## ROWS
┄┄┄┄┄┄
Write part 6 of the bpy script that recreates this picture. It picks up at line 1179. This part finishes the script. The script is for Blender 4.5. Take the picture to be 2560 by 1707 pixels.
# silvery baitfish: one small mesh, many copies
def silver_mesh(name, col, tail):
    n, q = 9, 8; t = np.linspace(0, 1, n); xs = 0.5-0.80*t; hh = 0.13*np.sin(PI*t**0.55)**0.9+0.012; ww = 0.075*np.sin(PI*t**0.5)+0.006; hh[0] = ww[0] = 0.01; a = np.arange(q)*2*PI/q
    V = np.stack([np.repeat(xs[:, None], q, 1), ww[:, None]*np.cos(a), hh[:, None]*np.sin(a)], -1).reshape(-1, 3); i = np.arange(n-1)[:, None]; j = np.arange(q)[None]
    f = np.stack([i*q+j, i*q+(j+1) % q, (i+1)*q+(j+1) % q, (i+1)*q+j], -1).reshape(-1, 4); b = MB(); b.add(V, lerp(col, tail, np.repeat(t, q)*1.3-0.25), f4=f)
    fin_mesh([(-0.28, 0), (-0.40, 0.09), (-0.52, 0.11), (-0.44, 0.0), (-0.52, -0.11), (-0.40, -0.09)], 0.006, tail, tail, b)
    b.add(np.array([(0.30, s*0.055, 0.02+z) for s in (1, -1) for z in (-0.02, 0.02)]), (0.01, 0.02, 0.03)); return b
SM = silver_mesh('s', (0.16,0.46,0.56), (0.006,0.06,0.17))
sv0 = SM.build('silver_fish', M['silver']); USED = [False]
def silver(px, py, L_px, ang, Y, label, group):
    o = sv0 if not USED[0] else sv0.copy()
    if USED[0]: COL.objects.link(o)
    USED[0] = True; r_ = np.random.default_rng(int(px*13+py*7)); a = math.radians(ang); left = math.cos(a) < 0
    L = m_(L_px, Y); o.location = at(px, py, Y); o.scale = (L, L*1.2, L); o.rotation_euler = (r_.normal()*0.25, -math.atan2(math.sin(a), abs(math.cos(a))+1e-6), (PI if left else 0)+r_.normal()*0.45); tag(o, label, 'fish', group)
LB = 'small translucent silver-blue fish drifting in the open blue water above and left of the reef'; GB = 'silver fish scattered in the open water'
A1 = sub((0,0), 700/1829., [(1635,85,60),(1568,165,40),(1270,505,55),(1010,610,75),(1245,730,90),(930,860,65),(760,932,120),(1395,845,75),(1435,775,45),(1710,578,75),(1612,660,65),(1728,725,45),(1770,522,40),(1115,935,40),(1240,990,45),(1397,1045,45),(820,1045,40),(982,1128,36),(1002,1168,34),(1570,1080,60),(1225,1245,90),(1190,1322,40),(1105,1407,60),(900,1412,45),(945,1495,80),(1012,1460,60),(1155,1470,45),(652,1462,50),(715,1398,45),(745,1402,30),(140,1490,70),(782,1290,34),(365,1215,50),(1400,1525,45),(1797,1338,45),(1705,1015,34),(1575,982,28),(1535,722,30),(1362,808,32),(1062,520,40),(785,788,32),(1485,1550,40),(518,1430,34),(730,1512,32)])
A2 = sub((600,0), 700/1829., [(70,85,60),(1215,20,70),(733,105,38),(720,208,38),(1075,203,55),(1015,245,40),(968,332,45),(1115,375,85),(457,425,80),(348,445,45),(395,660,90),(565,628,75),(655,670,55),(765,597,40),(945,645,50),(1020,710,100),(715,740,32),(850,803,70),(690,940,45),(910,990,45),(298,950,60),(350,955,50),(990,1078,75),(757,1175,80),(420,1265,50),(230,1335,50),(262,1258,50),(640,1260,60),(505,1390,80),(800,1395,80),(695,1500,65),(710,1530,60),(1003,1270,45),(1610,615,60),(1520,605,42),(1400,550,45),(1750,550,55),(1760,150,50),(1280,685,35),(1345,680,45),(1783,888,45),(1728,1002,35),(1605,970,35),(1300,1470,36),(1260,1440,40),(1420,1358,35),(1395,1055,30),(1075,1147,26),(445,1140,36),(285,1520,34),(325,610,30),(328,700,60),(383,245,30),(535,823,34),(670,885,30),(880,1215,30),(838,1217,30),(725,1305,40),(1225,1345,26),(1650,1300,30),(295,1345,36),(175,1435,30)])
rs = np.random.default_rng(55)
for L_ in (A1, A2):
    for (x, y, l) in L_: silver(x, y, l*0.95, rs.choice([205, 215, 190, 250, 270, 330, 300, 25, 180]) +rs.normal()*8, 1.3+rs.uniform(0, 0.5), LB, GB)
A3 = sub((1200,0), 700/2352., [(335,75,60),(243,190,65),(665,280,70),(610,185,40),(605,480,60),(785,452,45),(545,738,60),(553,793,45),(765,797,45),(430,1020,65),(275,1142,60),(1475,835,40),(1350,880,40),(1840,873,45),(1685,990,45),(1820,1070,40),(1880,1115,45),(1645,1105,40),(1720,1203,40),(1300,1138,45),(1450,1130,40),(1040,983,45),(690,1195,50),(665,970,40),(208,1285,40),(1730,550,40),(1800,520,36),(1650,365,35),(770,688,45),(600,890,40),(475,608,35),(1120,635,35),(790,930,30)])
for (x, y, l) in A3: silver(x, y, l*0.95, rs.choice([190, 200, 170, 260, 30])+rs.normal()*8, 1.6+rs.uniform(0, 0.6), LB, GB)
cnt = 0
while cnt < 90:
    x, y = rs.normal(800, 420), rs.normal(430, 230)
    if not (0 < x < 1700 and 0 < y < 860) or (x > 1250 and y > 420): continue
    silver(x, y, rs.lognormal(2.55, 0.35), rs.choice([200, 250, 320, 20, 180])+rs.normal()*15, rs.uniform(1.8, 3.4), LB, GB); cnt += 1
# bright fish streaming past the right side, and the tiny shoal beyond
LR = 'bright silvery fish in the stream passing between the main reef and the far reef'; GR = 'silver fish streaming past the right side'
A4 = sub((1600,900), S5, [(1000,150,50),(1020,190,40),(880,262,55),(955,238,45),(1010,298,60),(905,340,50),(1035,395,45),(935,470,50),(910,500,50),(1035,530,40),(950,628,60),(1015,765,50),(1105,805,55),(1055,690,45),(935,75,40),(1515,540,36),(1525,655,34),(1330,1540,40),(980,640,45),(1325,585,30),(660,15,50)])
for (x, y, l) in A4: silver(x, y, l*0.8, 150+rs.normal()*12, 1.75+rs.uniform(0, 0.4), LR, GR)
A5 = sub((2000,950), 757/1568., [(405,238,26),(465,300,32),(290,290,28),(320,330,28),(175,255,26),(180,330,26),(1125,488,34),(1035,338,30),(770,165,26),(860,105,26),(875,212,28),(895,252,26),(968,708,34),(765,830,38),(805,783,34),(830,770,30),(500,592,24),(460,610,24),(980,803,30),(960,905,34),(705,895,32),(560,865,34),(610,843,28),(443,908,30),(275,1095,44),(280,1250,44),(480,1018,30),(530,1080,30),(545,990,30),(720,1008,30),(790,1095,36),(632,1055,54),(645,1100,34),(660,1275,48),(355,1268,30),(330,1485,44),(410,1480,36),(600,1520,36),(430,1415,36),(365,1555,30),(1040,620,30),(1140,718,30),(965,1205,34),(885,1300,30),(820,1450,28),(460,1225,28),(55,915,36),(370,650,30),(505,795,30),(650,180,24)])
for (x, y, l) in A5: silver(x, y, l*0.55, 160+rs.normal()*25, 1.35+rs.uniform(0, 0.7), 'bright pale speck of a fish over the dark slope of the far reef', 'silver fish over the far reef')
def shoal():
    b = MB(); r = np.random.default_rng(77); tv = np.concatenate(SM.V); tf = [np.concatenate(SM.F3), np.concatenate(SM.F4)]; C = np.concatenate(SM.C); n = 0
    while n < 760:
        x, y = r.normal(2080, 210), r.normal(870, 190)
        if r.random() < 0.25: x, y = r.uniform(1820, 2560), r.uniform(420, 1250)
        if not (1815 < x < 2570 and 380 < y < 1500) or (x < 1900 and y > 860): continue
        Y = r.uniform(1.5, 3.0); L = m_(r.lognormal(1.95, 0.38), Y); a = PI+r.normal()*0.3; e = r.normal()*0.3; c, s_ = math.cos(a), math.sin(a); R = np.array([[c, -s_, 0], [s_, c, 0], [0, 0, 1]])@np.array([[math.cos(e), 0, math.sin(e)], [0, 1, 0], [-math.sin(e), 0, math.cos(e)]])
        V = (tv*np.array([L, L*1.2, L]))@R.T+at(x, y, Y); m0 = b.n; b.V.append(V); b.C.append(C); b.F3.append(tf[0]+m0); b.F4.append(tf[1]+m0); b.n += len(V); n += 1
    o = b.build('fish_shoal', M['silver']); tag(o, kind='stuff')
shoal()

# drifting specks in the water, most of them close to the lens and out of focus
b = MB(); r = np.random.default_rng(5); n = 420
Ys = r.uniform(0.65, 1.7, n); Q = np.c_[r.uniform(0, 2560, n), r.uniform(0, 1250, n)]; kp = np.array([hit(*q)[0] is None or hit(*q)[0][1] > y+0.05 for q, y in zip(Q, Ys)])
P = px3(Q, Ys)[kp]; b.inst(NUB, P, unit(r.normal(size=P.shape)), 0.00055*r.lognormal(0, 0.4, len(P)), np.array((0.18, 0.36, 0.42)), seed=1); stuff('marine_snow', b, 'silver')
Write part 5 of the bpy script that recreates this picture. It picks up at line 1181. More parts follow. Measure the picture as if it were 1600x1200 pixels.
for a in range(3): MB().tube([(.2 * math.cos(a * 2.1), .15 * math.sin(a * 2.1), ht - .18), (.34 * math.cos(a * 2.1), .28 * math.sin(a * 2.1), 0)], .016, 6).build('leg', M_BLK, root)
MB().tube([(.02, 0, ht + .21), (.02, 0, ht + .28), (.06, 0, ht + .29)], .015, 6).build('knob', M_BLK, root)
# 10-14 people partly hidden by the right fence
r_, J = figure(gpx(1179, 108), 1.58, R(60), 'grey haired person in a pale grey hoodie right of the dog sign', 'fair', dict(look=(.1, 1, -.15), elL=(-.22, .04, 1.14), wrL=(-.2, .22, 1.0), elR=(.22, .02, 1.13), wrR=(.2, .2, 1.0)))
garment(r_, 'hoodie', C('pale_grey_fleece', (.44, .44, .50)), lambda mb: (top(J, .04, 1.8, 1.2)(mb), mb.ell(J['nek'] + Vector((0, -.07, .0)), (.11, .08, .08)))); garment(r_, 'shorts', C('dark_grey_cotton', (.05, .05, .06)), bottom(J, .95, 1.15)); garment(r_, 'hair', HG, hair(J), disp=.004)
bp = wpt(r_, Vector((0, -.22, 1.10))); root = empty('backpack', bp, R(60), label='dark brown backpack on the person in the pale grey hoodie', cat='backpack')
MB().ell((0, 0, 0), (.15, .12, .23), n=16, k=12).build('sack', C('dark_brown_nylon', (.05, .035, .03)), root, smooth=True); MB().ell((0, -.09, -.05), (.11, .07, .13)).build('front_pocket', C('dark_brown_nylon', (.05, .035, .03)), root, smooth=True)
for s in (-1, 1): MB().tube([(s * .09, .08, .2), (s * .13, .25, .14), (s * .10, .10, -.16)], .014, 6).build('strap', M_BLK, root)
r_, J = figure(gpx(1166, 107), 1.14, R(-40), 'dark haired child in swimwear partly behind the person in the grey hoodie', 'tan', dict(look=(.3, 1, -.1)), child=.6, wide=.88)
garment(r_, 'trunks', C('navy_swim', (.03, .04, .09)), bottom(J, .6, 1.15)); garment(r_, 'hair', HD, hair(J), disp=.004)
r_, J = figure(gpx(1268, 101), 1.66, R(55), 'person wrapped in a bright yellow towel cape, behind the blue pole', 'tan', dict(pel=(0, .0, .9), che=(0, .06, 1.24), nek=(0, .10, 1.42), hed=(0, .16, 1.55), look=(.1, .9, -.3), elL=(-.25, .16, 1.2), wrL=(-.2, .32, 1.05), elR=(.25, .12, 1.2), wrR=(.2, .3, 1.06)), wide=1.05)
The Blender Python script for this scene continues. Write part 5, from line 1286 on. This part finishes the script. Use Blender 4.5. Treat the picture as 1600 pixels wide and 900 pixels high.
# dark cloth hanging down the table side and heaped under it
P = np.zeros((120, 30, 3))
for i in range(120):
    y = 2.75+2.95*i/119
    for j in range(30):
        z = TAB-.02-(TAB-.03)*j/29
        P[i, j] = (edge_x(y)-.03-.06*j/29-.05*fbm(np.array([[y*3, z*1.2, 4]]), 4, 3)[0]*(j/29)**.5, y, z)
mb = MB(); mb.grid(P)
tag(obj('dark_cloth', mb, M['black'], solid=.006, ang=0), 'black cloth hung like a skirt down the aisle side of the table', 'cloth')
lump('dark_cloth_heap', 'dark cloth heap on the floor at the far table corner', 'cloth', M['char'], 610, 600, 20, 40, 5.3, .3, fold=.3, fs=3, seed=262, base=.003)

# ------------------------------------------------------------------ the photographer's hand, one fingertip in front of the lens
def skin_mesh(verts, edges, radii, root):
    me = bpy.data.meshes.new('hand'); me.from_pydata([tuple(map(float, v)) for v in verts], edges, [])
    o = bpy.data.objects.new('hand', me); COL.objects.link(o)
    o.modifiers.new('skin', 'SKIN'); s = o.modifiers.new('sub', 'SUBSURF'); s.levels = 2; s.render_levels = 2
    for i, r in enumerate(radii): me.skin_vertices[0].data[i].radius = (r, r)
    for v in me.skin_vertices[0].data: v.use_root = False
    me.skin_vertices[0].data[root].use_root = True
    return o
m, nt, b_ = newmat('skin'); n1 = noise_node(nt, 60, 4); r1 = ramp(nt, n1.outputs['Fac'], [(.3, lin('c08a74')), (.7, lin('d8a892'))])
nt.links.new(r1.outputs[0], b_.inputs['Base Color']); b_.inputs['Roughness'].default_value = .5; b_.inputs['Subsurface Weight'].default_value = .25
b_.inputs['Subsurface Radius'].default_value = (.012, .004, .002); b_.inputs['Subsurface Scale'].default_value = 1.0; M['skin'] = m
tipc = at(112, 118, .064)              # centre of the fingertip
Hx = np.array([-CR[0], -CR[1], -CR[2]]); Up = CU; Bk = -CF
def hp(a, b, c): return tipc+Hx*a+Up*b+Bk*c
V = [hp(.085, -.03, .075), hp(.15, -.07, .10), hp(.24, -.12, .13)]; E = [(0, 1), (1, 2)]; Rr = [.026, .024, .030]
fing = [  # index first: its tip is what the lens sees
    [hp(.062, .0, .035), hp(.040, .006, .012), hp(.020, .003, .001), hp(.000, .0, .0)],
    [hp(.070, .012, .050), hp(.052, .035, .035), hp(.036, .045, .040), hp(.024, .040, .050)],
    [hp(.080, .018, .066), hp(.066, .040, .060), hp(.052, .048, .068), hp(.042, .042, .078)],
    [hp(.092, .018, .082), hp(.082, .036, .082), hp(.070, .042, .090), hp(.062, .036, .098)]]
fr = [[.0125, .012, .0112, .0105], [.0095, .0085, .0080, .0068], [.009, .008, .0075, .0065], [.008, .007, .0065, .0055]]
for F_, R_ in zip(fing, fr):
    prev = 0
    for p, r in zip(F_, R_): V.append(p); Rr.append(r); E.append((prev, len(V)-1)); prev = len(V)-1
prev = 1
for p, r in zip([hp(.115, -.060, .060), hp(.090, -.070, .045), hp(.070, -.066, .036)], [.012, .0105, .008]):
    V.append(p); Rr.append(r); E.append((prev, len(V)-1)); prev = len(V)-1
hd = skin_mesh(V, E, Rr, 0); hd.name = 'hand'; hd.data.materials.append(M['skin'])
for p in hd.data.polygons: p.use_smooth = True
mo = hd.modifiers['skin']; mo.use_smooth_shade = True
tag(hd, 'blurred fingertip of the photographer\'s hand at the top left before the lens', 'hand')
┄┄┄┄┄┄
## AIM OF THE EXERCISE
Some lines of the data above may hold the word "that"; report how many do, and nothing else.

## FULL RESPONSE
2